● Data for this exercise
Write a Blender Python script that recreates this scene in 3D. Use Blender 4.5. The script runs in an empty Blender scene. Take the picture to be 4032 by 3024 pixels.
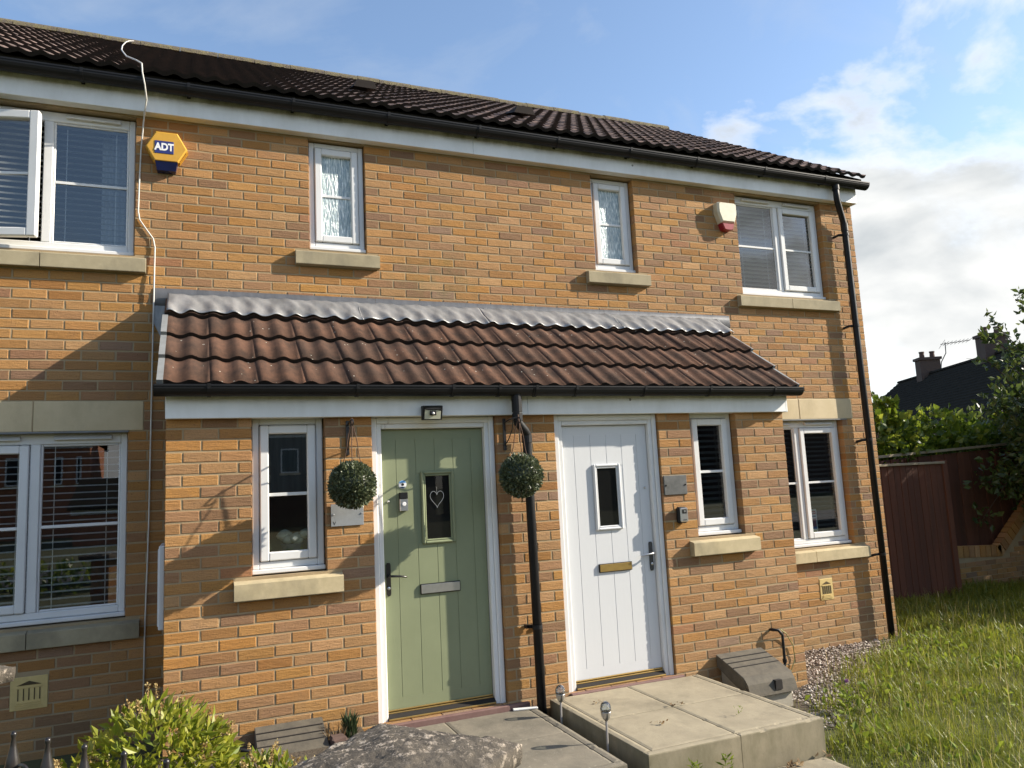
==
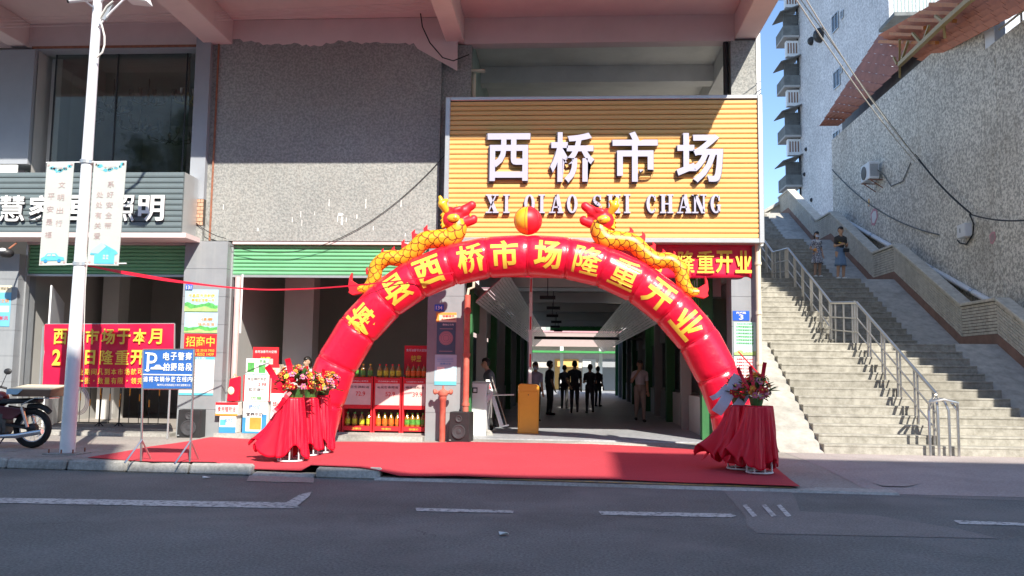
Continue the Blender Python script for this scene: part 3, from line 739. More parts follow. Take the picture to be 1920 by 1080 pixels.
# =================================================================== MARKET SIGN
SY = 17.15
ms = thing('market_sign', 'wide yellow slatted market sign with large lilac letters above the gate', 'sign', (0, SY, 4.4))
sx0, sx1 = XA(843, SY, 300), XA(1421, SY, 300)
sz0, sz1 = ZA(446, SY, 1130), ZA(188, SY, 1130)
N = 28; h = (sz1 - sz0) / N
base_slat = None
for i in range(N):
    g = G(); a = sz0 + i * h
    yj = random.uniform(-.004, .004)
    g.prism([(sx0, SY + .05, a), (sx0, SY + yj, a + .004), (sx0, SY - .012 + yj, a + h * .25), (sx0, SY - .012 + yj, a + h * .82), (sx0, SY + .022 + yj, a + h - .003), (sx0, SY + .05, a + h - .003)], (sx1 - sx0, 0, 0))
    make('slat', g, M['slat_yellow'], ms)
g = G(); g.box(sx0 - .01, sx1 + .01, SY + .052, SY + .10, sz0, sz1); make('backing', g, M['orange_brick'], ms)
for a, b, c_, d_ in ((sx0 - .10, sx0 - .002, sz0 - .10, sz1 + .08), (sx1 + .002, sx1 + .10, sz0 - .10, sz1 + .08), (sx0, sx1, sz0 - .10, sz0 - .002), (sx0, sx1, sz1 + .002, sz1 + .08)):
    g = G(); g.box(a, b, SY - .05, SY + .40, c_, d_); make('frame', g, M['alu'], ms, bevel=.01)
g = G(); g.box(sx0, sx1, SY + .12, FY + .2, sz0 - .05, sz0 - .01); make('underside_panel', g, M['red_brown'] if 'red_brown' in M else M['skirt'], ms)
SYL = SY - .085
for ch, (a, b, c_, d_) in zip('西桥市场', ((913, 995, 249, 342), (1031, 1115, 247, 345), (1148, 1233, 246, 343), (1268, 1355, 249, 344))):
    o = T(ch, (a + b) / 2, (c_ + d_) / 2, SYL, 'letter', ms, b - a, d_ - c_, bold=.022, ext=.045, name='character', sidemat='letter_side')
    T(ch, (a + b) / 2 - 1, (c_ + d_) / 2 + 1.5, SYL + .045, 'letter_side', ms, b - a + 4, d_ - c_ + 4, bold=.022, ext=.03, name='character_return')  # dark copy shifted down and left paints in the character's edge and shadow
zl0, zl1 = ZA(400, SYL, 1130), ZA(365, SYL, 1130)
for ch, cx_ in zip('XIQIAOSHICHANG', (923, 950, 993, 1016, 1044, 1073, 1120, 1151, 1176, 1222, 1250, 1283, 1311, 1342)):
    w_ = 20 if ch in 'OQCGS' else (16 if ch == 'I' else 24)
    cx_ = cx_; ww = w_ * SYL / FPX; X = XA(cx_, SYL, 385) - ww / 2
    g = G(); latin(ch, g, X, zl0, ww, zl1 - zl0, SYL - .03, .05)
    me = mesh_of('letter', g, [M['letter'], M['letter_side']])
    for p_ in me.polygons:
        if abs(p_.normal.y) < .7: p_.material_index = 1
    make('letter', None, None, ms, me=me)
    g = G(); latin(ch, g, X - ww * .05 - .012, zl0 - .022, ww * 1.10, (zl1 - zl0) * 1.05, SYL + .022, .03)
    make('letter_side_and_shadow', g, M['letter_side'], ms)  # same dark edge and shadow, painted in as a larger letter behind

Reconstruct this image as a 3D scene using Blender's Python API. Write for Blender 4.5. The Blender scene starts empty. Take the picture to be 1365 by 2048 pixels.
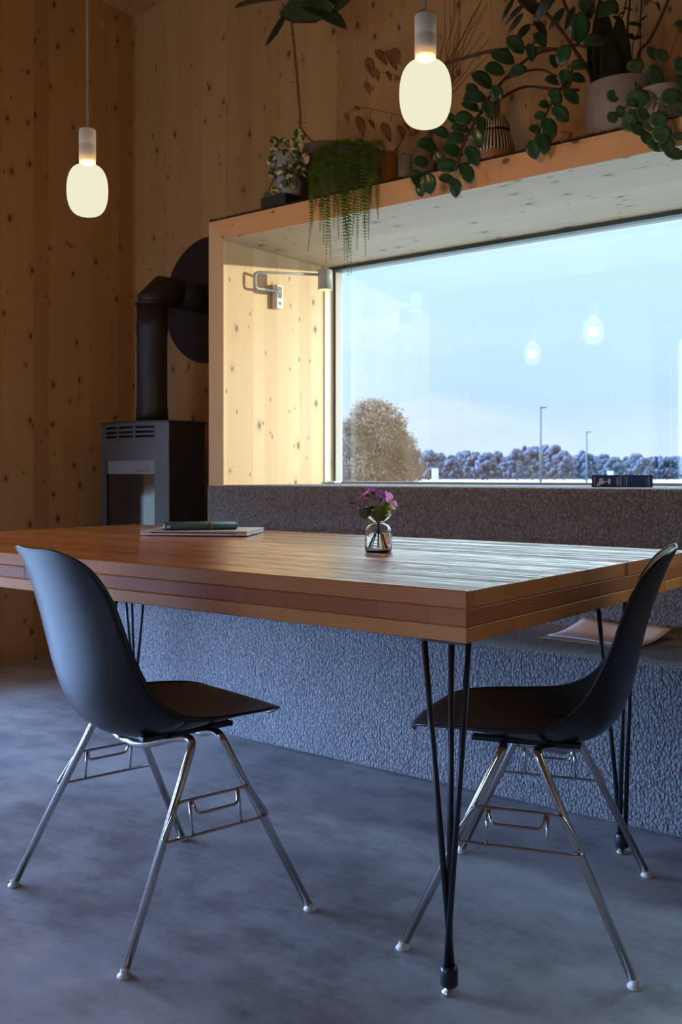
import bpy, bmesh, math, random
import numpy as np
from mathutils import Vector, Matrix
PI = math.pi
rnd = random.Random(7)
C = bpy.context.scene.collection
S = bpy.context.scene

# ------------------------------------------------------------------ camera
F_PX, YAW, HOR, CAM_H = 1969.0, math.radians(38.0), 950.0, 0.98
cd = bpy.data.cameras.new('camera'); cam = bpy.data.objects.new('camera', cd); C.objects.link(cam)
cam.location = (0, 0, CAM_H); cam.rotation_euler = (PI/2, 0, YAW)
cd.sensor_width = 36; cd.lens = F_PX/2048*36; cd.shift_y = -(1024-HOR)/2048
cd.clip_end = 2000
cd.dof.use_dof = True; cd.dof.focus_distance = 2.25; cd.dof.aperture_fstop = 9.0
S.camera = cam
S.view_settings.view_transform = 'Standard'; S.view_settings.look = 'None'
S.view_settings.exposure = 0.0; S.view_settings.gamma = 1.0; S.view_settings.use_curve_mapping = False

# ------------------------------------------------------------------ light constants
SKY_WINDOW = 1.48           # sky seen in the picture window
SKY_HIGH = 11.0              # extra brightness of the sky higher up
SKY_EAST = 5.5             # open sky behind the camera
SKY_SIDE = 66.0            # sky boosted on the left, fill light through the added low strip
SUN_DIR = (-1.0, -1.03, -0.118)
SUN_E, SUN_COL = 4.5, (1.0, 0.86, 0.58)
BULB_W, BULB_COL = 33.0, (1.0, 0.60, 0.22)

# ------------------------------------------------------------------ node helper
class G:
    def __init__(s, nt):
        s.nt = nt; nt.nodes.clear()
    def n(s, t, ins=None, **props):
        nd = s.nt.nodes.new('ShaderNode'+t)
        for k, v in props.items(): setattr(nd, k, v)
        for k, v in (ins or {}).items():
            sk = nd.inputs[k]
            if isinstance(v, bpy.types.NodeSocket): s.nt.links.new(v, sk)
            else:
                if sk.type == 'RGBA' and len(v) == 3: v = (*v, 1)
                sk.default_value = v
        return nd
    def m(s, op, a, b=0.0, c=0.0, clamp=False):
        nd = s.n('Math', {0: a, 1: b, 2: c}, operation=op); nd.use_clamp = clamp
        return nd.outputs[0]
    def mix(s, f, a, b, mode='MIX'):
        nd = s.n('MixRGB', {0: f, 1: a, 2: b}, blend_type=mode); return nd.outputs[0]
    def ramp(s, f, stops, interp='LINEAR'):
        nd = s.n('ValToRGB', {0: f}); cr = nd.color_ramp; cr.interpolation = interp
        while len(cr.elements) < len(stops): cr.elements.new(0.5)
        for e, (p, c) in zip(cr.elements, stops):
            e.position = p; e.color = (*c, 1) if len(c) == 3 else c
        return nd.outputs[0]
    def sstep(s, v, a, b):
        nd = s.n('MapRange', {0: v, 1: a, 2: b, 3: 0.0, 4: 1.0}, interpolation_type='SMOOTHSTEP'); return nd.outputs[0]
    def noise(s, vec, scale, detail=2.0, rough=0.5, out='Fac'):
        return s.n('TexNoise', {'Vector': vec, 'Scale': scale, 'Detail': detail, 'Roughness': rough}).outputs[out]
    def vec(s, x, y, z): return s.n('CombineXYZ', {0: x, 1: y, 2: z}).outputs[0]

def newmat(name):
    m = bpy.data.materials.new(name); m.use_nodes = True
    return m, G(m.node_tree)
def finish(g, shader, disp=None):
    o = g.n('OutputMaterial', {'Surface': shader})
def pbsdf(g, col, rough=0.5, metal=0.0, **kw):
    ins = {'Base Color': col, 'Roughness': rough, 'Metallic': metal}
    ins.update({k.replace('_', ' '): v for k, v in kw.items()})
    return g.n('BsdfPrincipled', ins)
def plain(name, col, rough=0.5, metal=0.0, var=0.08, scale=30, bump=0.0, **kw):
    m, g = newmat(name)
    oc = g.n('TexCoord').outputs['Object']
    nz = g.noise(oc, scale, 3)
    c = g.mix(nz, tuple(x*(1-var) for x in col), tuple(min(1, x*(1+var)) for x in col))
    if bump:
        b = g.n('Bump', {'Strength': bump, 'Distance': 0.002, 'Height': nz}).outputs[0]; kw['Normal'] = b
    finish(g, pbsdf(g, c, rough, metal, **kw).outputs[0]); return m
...
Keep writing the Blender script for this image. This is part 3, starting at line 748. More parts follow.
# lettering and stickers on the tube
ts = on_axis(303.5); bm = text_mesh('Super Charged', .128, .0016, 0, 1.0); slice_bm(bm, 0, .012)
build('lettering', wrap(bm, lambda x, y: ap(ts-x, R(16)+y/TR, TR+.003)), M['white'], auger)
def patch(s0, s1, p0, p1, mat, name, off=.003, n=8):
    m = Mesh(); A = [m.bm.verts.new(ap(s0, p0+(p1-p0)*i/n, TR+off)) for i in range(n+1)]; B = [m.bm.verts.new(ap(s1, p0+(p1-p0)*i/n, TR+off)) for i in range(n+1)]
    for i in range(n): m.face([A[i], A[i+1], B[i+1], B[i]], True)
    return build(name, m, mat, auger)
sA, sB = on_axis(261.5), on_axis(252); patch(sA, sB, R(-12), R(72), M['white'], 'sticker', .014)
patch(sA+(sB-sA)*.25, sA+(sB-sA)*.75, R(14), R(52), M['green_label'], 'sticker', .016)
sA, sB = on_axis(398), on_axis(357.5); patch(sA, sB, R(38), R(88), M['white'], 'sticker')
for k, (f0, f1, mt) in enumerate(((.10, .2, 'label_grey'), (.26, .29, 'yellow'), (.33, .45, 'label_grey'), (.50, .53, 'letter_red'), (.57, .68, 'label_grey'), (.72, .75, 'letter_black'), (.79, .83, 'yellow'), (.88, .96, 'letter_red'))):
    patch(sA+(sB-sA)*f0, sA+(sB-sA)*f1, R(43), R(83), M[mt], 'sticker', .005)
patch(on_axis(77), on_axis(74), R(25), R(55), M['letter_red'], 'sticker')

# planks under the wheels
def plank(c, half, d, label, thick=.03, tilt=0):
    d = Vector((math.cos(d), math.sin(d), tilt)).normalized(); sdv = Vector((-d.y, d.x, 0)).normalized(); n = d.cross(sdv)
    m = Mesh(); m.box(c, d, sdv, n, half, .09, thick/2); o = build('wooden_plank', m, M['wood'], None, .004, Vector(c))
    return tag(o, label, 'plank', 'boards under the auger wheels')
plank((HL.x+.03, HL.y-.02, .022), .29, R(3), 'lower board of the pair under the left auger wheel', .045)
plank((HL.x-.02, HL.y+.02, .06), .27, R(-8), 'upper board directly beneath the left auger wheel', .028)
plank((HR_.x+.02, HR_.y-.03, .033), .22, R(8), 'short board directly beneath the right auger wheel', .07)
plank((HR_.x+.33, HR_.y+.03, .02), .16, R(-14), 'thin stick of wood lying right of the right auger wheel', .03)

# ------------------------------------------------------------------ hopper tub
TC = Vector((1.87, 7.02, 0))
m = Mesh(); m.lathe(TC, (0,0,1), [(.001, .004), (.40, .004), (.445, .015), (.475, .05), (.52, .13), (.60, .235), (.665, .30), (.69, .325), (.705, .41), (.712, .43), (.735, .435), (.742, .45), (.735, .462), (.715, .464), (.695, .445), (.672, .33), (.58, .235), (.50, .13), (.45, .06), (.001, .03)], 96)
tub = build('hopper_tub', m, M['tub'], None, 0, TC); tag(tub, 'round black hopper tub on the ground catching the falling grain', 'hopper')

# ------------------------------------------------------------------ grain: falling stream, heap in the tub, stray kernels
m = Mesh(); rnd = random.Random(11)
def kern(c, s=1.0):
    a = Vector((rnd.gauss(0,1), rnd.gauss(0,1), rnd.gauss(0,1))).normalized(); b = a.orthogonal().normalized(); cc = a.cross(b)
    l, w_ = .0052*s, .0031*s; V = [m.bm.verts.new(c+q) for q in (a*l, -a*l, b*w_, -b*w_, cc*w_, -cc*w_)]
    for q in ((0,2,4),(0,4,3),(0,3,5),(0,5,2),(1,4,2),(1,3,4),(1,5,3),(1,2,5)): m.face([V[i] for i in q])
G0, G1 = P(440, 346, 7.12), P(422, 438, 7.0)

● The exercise
The lines to print start at the line containing "g = G(); latin(ch, g, X - ww" and end at the line containing "BULB_W, BULB_COL = 33.0, (1.0, 0.60, 0.22)"; print them exactly, both ends included, and leave out every picture.

● Task solution
    g = G(); latin(ch, g, X - ww * .05 - .012, zl0 - .022, ww * 1.10, (zl1 - zl0) * 1.05, SYL + .022, .03)
    make('letter_side_and_shadow', g, M['letter_side'], ms)  # same dark edge and shadow, painted in as a larger letter behind

Reconstruct this image as a 3D scene using Blender's Python API. Write for Blender 4.5. The Blender scene starts empty. Take the picture to be 1365 by 2048 pixels.
import bpy, bmesh, math, random
import numpy as np
from mathutils import Vector, Matrix
PI = math.pi
rnd = random.Random(7)
C = bpy.context.scene.collection
S = bpy.context.scene

# ------------------------------------------------------------------ camera
F_PX, YAW, HOR, CAM_H = 1969.0, math.radians(38.0), 950.0, 0.98
cd = bpy.data.cameras.new('camera'); cam = bpy.data.objects.new('camera', cd); C.objects.link(cam)
cam.location = (0, 0, CAM_H); cam.rotation_euler = (PI/2, 0, YAW)
cd.sensor_width = 36; cd.lens = F_PX/2048*36; cd.shift_y = -(1024-HOR)/2048
cd.clip_end = 2000
cd.dof.use_dof = True; cd.dof.focus_distance = 2.25; cd.dof.aperture_fstop = 9.0
S.camera = cam
S.view_settings.view_transform = 'Standard'; S.view_settings.look = 'None'
S.view_settings.exposure = 0.0; S.view_settings.gamma = 1.0; S.view_settings.use_curve_mapping = False

# ------------------------------------------------------------------ light constants
SKY_WINDOW = 1.48           # sky seen in the picture window
SKY_HIGH = 11.0              # extra brightness of the sky higher up
SKY_EAST = 5.5             # open sky behind the camera
SKY_SIDE = 66.0            # sky boosted on the left, fill light through the added low strip
SUN_DIR = (-1.0, -1.03, -0.118)
SUN_E, SUN_COL = 4.5, (1.0, 0.86, 0.58)
BULB_W, BULB_COL = 33.0, (1.0, 0.60, 0.22)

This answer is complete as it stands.